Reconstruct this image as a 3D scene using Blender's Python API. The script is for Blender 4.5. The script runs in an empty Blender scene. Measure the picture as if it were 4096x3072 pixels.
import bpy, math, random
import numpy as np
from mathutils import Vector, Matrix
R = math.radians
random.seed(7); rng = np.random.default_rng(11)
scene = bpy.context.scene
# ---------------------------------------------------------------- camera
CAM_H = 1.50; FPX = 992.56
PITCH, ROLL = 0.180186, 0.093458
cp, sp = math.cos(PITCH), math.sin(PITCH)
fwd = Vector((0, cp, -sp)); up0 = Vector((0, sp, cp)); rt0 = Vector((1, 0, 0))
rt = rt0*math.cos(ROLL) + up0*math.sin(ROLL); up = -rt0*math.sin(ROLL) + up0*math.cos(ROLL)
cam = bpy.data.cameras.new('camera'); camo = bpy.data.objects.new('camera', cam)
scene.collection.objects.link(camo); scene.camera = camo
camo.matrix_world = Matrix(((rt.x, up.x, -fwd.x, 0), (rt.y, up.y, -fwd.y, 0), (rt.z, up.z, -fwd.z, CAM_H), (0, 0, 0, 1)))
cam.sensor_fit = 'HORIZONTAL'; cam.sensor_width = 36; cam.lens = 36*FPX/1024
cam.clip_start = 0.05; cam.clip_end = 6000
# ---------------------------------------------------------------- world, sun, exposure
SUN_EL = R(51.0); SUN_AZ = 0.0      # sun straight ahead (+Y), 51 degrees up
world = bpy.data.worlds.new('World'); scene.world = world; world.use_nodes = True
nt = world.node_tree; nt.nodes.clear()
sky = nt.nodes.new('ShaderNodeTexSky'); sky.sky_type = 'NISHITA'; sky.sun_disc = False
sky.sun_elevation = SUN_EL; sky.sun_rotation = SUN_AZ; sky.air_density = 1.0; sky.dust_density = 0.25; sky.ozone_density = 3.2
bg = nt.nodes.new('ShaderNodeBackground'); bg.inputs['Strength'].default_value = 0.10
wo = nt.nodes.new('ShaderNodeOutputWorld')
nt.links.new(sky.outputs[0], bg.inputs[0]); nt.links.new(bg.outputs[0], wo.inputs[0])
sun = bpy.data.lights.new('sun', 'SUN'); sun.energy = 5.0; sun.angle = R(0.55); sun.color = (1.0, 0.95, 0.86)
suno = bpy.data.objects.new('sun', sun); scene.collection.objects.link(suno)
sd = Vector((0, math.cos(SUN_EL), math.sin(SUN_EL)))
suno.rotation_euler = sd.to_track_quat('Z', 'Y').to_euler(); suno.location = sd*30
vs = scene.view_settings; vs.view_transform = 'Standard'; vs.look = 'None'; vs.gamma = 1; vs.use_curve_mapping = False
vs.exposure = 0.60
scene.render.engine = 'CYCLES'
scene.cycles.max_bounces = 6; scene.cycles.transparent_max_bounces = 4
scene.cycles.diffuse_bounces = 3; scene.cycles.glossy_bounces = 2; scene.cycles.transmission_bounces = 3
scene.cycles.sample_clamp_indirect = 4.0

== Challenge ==
Extract all of the material exactly as it is written.

== Correct result ==
Reconstruct this image as a 3D scene using Blender's Python API. The script is for Blender 4.5. The script runs in an empty Blender scene. Measure the picture as if it were 4096x3072 pixels.
import bpy, math, random
import numpy as np
from mathutils import Vector, Matrix
R = math.radians
random.seed(7); rng = np.random.default_rng(11)
scene = bpy.context.scene
# ---------------------------------------------------------------- camera
CAM_H = 1.50; FPX = 992.56
PITCH, ROLL = 0.180186, 0.093458
cp, sp = math.cos(PITCH), math.sin(PITCH)
fwd = Vector((0, cp, -sp)); up0 = Vector((0, sp, cp)); rt0 = Vector((1, 0, 0))
rt = rt0*math.cos(ROLL) + up0*math.sin(ROLL); up = -rt0*math.sin(ROLL) + up0*math.cos(ROLL)
cam = bpy.data.cameras.new('camera'); camo = bpy.data.objects.new('camera', cam)
scene.collection.objects.link(camo); scene.camera = camo
camo.matrix_world = Matrix(((rt.x, up.x, -fwd.x, 0), (rt.y, up.y, -fwd.y, 0), (rt.z, up.z, -fwd.z, CAM_H), (0, 0, 0, 1)))
cam.sensor_fit = 'HORIZONTAL'; cam.sensor_width = 36; cam.lens = 36*FPX/1024
cam.clip_start = 0.05; cam.clip_end = 6000
# ---------------------------------------------------------------- world, sun, exposure
SUN_EL = R(51.0); SUN_AZ = 0.0      # sun straight ahead (+Y), 51 degrees up
world = bpy.data.worlds.new('World'); scene.world = world; world.use_nodes = True
nt = world.node_tree; nt.nodes.clear()
sky = nt.nodes.new('ShaderNodeTexSky'); sky.sky_type = 'NISHITA'; sky.sun_disc = False
sky.sun_elevation = SUN_EL; sky.sun_rotation = SUN_AZ; sky.air_density = 1.0; sky.dust_density = 0.25; sky.ozone_density = 3.2
bg = nt.nodes.new('ShaderNodeBackground'); bg.inputs['Strength'].default_value = 0.10
wo = nt.nodes.new('ShaderNodeOutputWorld')
nt.links.new(sky.outputs[0], bg.inputs[0]); nt.links.new(bg.outputs[0], wo.inputs[0])
sun = bpy.data.lights.new('sun', 'SUN'); sun.energy = 5.0; sun.angle = R(0.55); sun.color = (1.0, 0.95, 0.86)
suno = bpy.data.objects.new('sun', sun); scene.collection.objects.link(suno)
sd = Vector((0, math.cos(SUN_EL), math.sin(SUN_EL)))
suno.rotation_euler = sd.to_track_quat('Z', 'Y').to_euler(); suno.location = sd*30
vs = scene.view_settings; vs.view_transform = 'Standard'; vs.look = 'None'; vs.gamma = 1; vs.use_curve_mapping = False
vs.exposure = 0.60
scene.render.engine = 'CYCLES'
scene.cycles.max_bounces = 6; scene.cycles.transparent_max_bounces = 4
scene.cycles.diffuse_bounces = 3; scene.cycles.glossy_bounces = 2; scene.cycles.transmission_bounces = 3
scene.cycles.sample_clamp_indirect = 4.0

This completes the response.